Christine Lutz says she was reading her Bible to her children when the bus driver asked her to stop or get off the bus.Well, Christine, maybe you should look to the religion of peace for some pointers on how to proceed. A few Muslims were praying loudly here in Minnesota a year ago before they were also removed from a form of mass transportation.
Lutz, a Seventh Day Adventist, and her children were on their way to church.
Lutz claims the driver told her it wasn't the time or place to read the bible. "I said, 'Oh, but it's the perfect time and the perfect place since it is our Sabbath and it is the time with the Lord and therefore I'm going to continue.' And I continued," Lutz said.
A supervisor came aboard the bus. Lutz also told him that she would not stop reading. She and her family were escorted off the bus.
"They took us off the plane, humiliated us in a very disrespectful way," said Omar Shahin, of Phoenix.So, a mother on her way to church with her children is kicked off of a bus because she would not stop reading the Bible to them.

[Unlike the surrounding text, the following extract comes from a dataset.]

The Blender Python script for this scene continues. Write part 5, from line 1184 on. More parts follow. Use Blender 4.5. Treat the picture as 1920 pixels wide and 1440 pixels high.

That, according to Fort Worth's public transit, is just a case of policy.
The six Muslim scholars were returning from a conference in Minneapolis of the North American Imams Federation, said Shahin, president of the group. Five of them were from the Phoenix-Tempe area, while one was from Bakersfield, Calif., he said.
Three of them stood and said their normal evening prayers together on the plane, as 1.7 billion Muslims around the world do every day, Shahin said. He attributed any concerns by passengers or crew to ignorance about Islam.
Six Muslims, on the other hand, are praying loudly before boarding a flight out of Minneapolis, they get on the aircraft and take seat positions similar to the 9/11 terrorists, some ask for seat belt extenders, and they have conversations in Arabic that raise concern amongst some passengers. That, according to the suing imams, is due to "ignorance about Islam."
We'll see where this one goes, but I wouldn't hold my breath that Lutz gets more than a one-way bus pass, whereas the imams have a good chance of getting a large settlement in their lawsuit.
Odd, isn't it, that the follower of the religion that hasn't killed thousands in a single terror attack in the past six-plus years is the one that is least likely to be treated with any semblance of tolerance?